Two people pleaded guilty to dropping litter and the other four were found guilty by magistrates. All were fined and ordered and pay costs as detailed below:

·         Dean Nix was seen dropping a cigarette end in Spring Gardens, Buxton on 19 March this year. He pleaded guilty and was fined £146 and ordered to pay costs of £150 and a £30 victim surcharge.

·         Courtney Murphy was fined £83 after admitting littering on High Street in Buxton on 11 April. She was also ordered to pay £150 in costs and a £30 victim surcharge.

·         Sky Towers was seen dropping a cigarette end on Henry Street in Glossop on 16 March and received a £220 fine with costs of £150 and a £30 victim surcharge.

·         Kathleen Davies was fined £220 and ordered to pay £150 costs and a £30 victim surcharge after she was seen dropping litter at the Municipal Buildings car park in Glossop on 21 March.
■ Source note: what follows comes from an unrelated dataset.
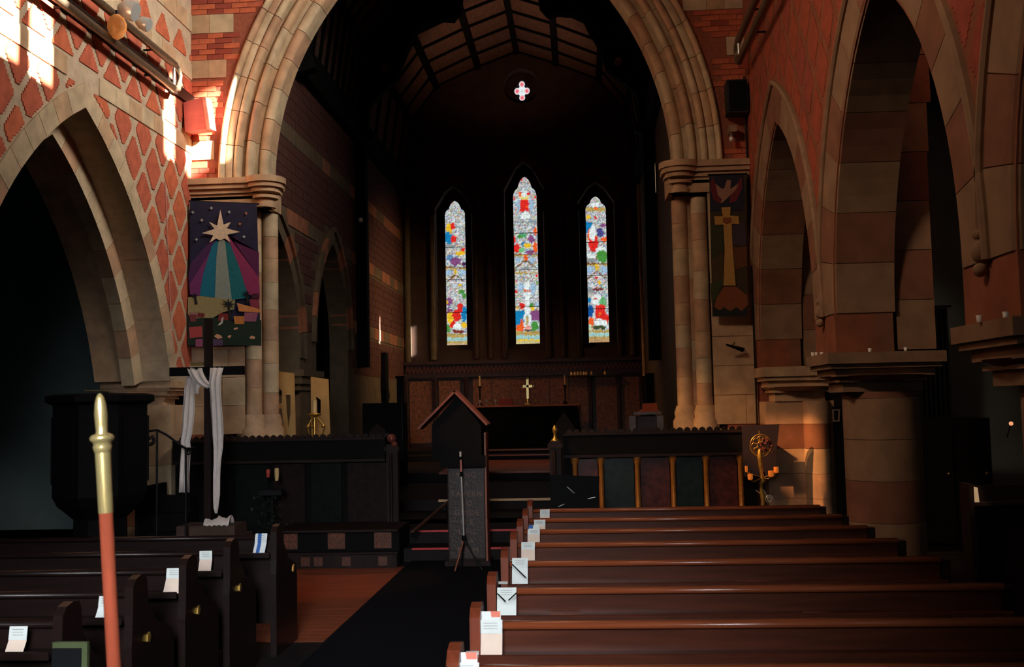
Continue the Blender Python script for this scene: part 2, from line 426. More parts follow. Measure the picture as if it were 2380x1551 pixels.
# --- south (right) arcade wall
RA, RR, RZC = 1.1, 2.97, 2.55
RY = [11.3, 7.55, 3.8, 0.05]
RS1 = mat('aisle_arch_stone', (138,106,80), .85, var=.2, scale=5, bump=.3); RS2 = mat('aisle_arch_red_stone', (126,80,58), .85, var=.2, scale=5, bump=.3)
def rarch(r, yc): return arch_poly(yc, RA, RR, RZC, r, 2.2)[::-1]
def sunwin(py0, py1, pz0, pz1, X0, X1):
    "opening in a south wall at X1 whose sunbeam lands on the plane X0 at the given patch"
    t = (X1-X0)/abs(SD.x); dy, dz = SD.y*t, -SD.z*t
    a, b, c, d = py0-dy, py1-dy, pz0+dz, pz1+dz
    return [(a, c), (b, c), (b, d-.2), ((a+b)/2, d), (a, d-.2)]
p = lambda px, py: atX(px, py, XL)
wins = []
for (x0, x1, zb, zt) in ((p(-70, 100).y, p(38, 100).y, p(20, 132).z, 6.55), (p(52, 100).y, p(118, 100).y, p(90, 182).z, 6.55),
                         (p(371, 270).y, p(404, 270).y, p(388, 362).z, 6.3)):
    wins.append(sunwin(x0, x1, zb, zt, XL, XR))
wins.append(sunwin(12.8, 13.26, 4.95, 6.2, XL, XR))
wr = plate('wall_right', bottom_wall([rarch(-.37, y) for y in RY[::-1]], -6.5, 13.1, 10.5, 2.2), wins, fR(XR), 0, -.36, mat('tan_wall_brick', (138,78,52), .9, var=.25, scale=5))
wins2 = [[(u, z) for u, z in w_] for w_ in [sunwin(12.78-5.3, 13.55-5.3, 4.9, 6.2, XL, XR)]]
wr2 = plate('wall_right_inner', bottom_wall([rarch(-.37, y) for y in RY[::-1]], -6.5, 13.1, 7.4, 2.2), [], fR(XR), -.36, -.5, RS2)
for yc in RY[:3]:
    ring([(-.38, -.02), (-.34, .012), (.02, .012), (.02, -.52), (-.38, -.52)], yc, RA, RR, RZC, 0, angs(RA, RR, 0, 7), [RS1, RS2, RS1, RS2, RS1], fR(XR), wr)
    ring([(.02, .0), (.02, .03), (.035, .05), (.055, .05), (.07, .03), (.07, 0)], yc, RA, RR, RZC, 0, angs(RA, RR, 0, 4), [RS1], fR(XR), wr, names='hood_mould', gap=0, n=6)
for yc in (9.44, 5.69):
    MB().ball((XR-.03, yc, 2.6), .055, 8, 1.2).ball((XR-.04, yc, 2.5), .04, 8).ball((XR-.03, yc+.02, 2.7), .035, 8).build('label_stop', RS1, wr)
for yc in (13.0, 9.3, 5.55):
    tl = thing('aisle_arch_leg', {13.0: 'banded stone leg of the aisle arch behind the far respond', 9.3: 'banded stone leg of the aisle arch above the round pier', 5.55: 'banded stone leg of the aisle arch at the right edge'}[yc], 'pier', (3.05, yc, 2.2))
    z = 2.22; i = 0
    while z < 5.4:
        e = max(0, z-3.4)**2*.16
        MB().box(2.79, 3.12+e*.35, yc-.22, yc+.09 if yc > 12 else yc+.25, z+.003, z+.437).build('stone_block', [RS1, RS2][i % 2], tl); z += .44; i += 1
def rblocked(u, z):
    for yc in RY:
        rho = RR+.09
        if z < RZC: return True
        if z-RZC < rho and abs(u-yc)+RA < math.sqrt(max(0, rho*rho-(z-RZC)**2)): return True
    return False
def rdia(u, z):
    a = (u/.56+z/.86) % 1.0; b = (u/.56-z/.86) % 1.0
    return STONE3 if min(a, 1-a, b, 1-b) < .1 else random.choice([REDW, REDW, BRICK3])
for i, (a0, a1) in enumerate([(2.6, 6.7)]):
    lozenges(wr, fR(XR), 5.0, 13.1, 2.6, 6.7, 11.3, 4.78, [REDW, REDW, BRICK3], rblocked, [], pr=.004)
mb = MB()
for (yc, nm, lab) in ((9.44, 'round_pier', 'round banded stone pier between the two right-hand arches'), (5.69, 'round_pier', 'nearest stone pier at the right edge, capital cut by the frame')):
    t = thing(nm, lab, 'pier', (2.68, yc-.15, 0))
    z = 0; i = 0
    while z < 1.86:
        zt = min(1.86, z+.36); MB().lathe(2.68, yc-.15, [(.33, z+.002), (.33, zt-.002)], 20).build('drum', [RS2, RS1, RS2, RS1, RS1][i % 5], t); z = zt; i += 1
    capital(t, 2.63, yc-.15, .5, .42, 1.86, 2.2, RS1)
t = thing('stone_respond', 'banded stone respond beside the choir screen, lit orange low down', 'pier', (2.65, 12.85, 0))
t['kind'] = 'structure'
courses(t, 2.26, 3.08, 12.62, 13.09, 0, 1.78, .3, [RS2, STONE4, STONE4, STONE2])
z = 0; i = 0
while z < 1.77:
    zt = min(1.78, z+.3); MB().lathe(2.86, 12.6, [(.16, z+.002), (.16, zt-.002)], 14).build('shaft_drum', [RS2, STONE4, STONE4, STONE2][i % 4], t); z = zt; i += 1
capital(t, 2.67, 12.8, .46, .36, 1.78, 2.2)
mb = MB(); mb.tube([(2.22, 13.04, 1.0), (2.22, 13.04, 6.0)], .012, 8)
solo('wall_conduit', mb, IRON, 'thin vertical conduit in the corner right of the right banner', 'pipe')

solo('wall_conduit', MB().tube([(XL+.02, 12.45, 2.3), (XL+.02, 12.2, 4.7)], .008, 6), mat('pink_cable', (200,140,130), .6), 'thin pinkish cable running up the patterned wall right of the left arch', 'cable')
# --- chancel arch wall
CA, CR, CZ, CX = 1.49, 4.215, 4.9, -1.425
hole = arch_poly(CX, CA, CR, CZ, .56, .3)
wa = plate('wall_chancel_arch', [(XL-.9, 0), (XR+.9, 0), (XR+.9, 10.5), (XL-.9, 10.5)], [hole], fY(YA), 0, -.5, MORTAR)
def cblocked(u, z):
    rho = CR+.6
    return z < 4.9 or ((z-CZ) < rho and abs(u-CX)+CA < math.sqrt(max(0, rho*rho-(z-CZ)**2)))
zlo = 4.92
for b0, b1 in BANDS:
    bricks(wa, fY(YA), XL, XR, zlo, b0, .225, .075, lambda u, z: random.choice([BRICK2, BRICK, BRICK3, BRICK2]), cblocked, big=75, order=lambda c: abs(c[0]+4.9))
    blocks(wa, fY(YA), XL, XR, b0, b1, .3, [STONE, STONE2, STONE2], blocked=lambda u, z: cblocked(u, z)); zlo = b1
for i in range(8):      # plain ashlar below the capitals
    z0 = 1.5+i*.375
    for (a, b) in ((XL, -4.42), (1.7, XR)): blocks(wa, fY(YA), a, b, z0, z0+.375, .5, [STONE2, STONE, STONE2])
pals = [[STONE, STONE2, STONE, STONE2, STONE4, STONE, STONE2, STONE, STONE, STONE4],
        [STONE, STONE2, STONE2, STONE, STONE, STONE4, STONE2, STONE4, STONE, STONE2],
        [STONE, STONE4, STONE2, STONE, STONE2, STONE4, STONE, STONE, STONE4, STONE2]]
def roll(r0, r1, w, d, back):
    rc = (r0+r1)/2; rr = (r1-r0)/2
    return [(rc-rr*math.cos(PI*i/8), w+d*math.sin(PI*i/8)) for i in range(9)]+[(r1, back), (r0, back)]
b12 = angs(CA, CR, 0, 12); b10 = [x*1.0 for x in angs(CA, CR, 0, 10)]
for (r0, r1, w_, d_, bk, pal, bd) in ((.66, .76, .0, .08, -.1, pals[0], b12), (.54, .66, -.02, .02, -.2, pals[1], b12), (.42, .54, -.10, .07, -.3, pals[0], b12),
        (.36, .42, -.2, .0, -.4, pals[1], b10), (.24, .36, -.2, .08, -.5, pals[2], b10), (.17, .24, -.33, .0, -.6, pals[1], b10), (.0, .17, -.34, .06, -.8, pals[0], b12)):
    r0, r1, w_, d_, bk = r0*.82, r1*.82, w_*.6, d_*.9, bk*.625
    ring(roll(r0, r1, w_, d_, bk), CX, CA, CR, CZ, 0, bd, pal, fY(YA), wa, n=4)
# responds of the chancel arch: shafts in drums, capital, base
for sgn, xs, lab in ((-1, (-4.33, -4.14), 'left'), (1, (1.36, 1.6), 'right')):
    t = thing('arch_respond', 'stone respond with twin banded shafts, %s side of the chancel arch' % lab, 'pier', (xs[0], 13.3, 1.4))
    t['kind'] = 'structure'
    for j, x in enumerate(xs):
        z = 1.75; i = j
        while z < 4.45:
            zt = min(4.45, z+random.uniform(.28, .42)); MB().lathe(x, 13.2+(.12 if (j == 1) == (sgn < 0) else 0), [(.105, z+.002), (.105, zt-.002)], 16).build('shaft_drum', [STONE2, STONE4, STONE][(i) % 3], t); z = zt; i += 1
        yb = 13.2+(.12 if (j == 1) == (sgn < 0) else 0)
        MB().lathe(x, yb, [(.17, 1.45), (.17, 1.55), (.14, 1.6), (.15, 1.66), (.12, 1.75)], 16).build('base', STONE2, t)
    xa, xb = (-4.6, -4.2) if sgn < 0 else (1.22, 1.7)
    courses(t, xa+(0 if sgn < 0 else .08), xb-(.08 if sgn < 0 else 0), 13.28, 13.6, 1.4, 4.5, .4, [STONE2, STONE4, STONE])
    mb = MB(); x0, x1 = (-5.14, -4.07) if sgn < 0 else (1.2, 2.24)
    for (e, za, zb) in ((-.08, 4.5, 4.55), (-.1, 4.55, 4.62), (-.05, 4.62, 4.66), (-.02, 4.7, 4.76), (.02, 4.76, 4.82), (.05, 4.82, 4.9)):
        mb.box(x0-(e if sgn > 0 else 0), x1+(e if sgn < 0 else 0), 13.0-e, 13.6, za, zb)
        cx = xs[1] if sgn < 0 else xs[0]
        mb.lathe(cx, 13.12, [(.22+e, za), (.22+e, zb)], 18)
    mb.box(x0, x1, 13.05, 13.6, 4.5, 4.85)
    mb.build('capital', STONE2, t)
    if sgn < 0: courses(t, XL+.01, -4.05, 13.02, 13.6, 1.15, 1.45, .15, [STONE2, STONE3])
    else: courses(t, 1.28, XR, 13.02, 13.6, 1.15, 1.45, .15, [STONE2, STONE])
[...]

·         Dropping a cigarette on Spring Gardens in Buxton on 5 April cost Ernest Craig a fine of £220 with costs of £150 and a £30 victim surcharge.

·         Gary Fagan also received a £220 fine, £150 costs and a £30 victim surcharge for dropping a cigarette butt in Spring Gardens on 24 May.

Councillor Julie McCabe, Executive Councillor for Communities, said: "These six cases are the latest to be taken to court because the individuals concerned haven't paid the fixed penalty fine issued to them at the time of the offence despite being sent reminders in the weeks following the notice being issued.

"As we've said before, a court hearing is the final stage in the process but I would remind people that it is so easily avoided by not dropping litter in the first place.

"We all want to be able to live and work in clean and cared for towns and villages and the thoughtless actions of the minority have an impact on the whole community. That's why we'll always address littering when we see it happening and I'd urge people to behave responsibly by putting their litter in bins or taking it home to dispose of."